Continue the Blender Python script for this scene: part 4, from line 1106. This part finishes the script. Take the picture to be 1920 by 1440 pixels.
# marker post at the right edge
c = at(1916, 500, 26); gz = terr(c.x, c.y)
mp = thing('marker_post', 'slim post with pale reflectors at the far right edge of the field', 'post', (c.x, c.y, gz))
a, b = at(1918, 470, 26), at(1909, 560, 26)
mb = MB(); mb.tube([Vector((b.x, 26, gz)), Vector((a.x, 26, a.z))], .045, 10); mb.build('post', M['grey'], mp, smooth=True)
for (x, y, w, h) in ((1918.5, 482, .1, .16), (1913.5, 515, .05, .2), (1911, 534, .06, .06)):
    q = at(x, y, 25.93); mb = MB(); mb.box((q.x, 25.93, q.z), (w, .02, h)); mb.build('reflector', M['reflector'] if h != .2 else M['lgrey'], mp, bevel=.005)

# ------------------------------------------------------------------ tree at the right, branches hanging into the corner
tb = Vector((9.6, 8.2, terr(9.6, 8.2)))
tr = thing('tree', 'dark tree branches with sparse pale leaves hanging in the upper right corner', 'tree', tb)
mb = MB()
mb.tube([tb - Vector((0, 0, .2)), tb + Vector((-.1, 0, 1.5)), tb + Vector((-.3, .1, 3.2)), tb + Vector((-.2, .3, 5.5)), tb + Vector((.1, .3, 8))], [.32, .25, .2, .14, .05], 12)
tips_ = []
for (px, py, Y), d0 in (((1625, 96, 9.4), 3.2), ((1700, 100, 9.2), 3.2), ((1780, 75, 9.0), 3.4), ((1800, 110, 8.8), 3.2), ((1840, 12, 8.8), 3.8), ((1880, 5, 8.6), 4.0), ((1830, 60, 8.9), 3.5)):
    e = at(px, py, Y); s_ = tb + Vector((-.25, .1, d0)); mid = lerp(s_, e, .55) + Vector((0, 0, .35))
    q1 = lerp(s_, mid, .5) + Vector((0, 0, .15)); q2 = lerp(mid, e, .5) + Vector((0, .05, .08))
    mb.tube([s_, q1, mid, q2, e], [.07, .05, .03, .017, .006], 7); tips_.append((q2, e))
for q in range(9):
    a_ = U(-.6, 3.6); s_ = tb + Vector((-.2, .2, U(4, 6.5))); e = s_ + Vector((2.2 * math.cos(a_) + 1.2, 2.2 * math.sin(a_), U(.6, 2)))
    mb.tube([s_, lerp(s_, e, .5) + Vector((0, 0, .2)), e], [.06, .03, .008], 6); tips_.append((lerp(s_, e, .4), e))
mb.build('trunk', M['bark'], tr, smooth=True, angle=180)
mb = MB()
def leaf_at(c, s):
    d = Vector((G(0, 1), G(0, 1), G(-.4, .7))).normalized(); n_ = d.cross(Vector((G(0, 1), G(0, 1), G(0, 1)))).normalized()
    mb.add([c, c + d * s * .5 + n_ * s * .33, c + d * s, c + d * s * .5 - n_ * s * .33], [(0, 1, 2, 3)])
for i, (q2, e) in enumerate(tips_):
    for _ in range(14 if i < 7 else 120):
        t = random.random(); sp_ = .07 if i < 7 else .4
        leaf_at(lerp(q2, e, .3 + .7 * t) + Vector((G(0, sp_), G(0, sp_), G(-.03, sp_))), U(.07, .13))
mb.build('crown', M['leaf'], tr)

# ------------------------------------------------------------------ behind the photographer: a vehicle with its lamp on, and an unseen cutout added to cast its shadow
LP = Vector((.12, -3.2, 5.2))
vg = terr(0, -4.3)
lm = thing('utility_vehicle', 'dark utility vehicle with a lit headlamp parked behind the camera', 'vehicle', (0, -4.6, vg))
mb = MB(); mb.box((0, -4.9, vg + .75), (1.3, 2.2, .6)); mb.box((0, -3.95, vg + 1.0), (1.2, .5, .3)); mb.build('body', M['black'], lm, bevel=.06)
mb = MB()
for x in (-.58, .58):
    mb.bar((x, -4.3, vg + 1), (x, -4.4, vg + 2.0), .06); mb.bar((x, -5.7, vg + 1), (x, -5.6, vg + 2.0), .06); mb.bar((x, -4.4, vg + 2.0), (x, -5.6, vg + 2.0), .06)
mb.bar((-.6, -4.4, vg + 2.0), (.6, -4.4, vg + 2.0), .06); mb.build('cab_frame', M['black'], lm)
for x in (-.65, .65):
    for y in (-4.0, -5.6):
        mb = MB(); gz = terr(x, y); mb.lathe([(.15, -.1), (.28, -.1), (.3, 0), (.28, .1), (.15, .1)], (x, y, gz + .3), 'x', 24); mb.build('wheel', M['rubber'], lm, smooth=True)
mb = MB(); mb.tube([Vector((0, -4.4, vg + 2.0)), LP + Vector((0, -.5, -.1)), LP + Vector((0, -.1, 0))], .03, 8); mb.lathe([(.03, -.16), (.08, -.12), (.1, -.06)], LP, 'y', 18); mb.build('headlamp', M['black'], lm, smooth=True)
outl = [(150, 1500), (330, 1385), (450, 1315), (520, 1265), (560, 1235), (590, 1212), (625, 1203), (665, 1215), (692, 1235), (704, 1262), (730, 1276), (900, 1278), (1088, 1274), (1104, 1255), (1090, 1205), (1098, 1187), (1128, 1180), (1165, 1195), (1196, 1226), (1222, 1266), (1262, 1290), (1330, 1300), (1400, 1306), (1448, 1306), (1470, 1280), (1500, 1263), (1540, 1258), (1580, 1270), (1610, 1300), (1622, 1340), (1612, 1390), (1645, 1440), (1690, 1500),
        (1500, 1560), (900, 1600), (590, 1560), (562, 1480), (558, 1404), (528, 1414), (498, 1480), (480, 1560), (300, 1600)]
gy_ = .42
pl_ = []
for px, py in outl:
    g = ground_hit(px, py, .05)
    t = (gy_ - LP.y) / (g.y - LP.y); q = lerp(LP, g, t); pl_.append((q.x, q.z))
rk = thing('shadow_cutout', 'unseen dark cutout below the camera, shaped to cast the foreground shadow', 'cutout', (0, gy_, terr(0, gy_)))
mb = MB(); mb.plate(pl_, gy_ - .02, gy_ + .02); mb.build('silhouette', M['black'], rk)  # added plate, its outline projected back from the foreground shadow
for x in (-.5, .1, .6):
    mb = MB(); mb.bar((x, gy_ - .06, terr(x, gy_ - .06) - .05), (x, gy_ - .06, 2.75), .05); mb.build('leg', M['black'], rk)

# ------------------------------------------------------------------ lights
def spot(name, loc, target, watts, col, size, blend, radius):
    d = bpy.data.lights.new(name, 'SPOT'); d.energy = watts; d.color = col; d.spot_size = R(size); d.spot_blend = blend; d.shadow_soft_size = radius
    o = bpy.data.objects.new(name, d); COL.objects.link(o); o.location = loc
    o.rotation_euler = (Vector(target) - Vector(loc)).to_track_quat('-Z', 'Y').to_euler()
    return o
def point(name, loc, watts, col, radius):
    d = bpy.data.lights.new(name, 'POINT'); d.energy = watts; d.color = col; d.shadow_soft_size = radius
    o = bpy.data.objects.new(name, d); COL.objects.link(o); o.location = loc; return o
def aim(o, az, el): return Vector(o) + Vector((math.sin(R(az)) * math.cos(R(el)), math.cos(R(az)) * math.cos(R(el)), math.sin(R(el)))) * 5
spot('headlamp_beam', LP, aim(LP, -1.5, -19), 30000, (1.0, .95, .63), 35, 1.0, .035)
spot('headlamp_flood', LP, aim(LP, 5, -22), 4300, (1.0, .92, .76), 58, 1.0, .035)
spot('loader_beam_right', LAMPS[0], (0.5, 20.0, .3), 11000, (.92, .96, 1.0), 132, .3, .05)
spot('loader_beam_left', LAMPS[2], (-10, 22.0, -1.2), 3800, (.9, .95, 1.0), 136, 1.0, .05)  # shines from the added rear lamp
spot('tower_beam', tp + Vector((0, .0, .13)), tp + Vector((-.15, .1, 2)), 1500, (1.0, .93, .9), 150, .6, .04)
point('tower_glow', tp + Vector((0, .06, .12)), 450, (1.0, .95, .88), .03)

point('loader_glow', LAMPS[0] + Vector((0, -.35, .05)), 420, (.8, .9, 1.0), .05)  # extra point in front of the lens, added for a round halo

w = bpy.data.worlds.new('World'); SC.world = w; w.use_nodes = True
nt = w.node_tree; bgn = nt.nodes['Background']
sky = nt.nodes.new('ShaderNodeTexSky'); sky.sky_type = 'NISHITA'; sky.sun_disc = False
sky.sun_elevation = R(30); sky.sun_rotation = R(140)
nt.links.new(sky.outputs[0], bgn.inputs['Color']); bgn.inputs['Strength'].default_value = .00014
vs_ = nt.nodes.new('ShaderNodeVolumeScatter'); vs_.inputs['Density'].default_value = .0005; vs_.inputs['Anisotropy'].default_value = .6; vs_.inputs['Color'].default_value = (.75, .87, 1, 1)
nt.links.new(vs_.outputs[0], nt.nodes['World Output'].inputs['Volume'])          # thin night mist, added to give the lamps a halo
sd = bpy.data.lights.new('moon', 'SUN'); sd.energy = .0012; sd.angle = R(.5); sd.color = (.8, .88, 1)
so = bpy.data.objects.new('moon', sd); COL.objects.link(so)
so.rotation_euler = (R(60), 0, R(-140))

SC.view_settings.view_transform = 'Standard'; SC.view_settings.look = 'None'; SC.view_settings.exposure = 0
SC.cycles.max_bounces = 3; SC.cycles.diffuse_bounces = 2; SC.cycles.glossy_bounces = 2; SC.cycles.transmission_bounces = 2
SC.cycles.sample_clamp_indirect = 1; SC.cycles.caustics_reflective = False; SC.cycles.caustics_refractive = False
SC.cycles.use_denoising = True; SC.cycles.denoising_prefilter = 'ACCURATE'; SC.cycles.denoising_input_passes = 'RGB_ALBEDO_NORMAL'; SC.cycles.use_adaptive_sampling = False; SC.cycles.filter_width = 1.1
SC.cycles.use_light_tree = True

Exercise details -
Output exactly the leading lines of the data, up to and including the line marked by "q = at(x, y, 25.93);".

Task response -
Continue the Blender Python script for this scene: part 4, from line 1106. This part finishes the script. Take the picture to be 1920 by 1440 pixels.
# marker post at the right edge
c = at(1916, 500, 26); gz = terr(c.x, c.y)
mp = thing('marker_post', 'slim post with pale reflectors at the far right edge of the field', 'post', (c.x, c.y, gz))
a, b = at(1918, 470, 26), at(1909, 560, 26)
mb = MB(); mb.tube([Vector((b.x, 26, gz)), Vector((a.x, 26, a.z))], .045, 10); mb.build('post', M['grey'], mp, smooth=True)
for (x, y, w, h) in ((1918.5, 482, .1, .16), (1913.5, 515, .05, .2), (1911, 534, .06, .06)):
    q = at(x, y, 25.93); mb = MB(); mb.box((q.x, 25.93, q.z), (w, .02, h)); mb.build('reflector', M['reflector'] if h != .2 else M['lgrey'], mp, bevel=.005)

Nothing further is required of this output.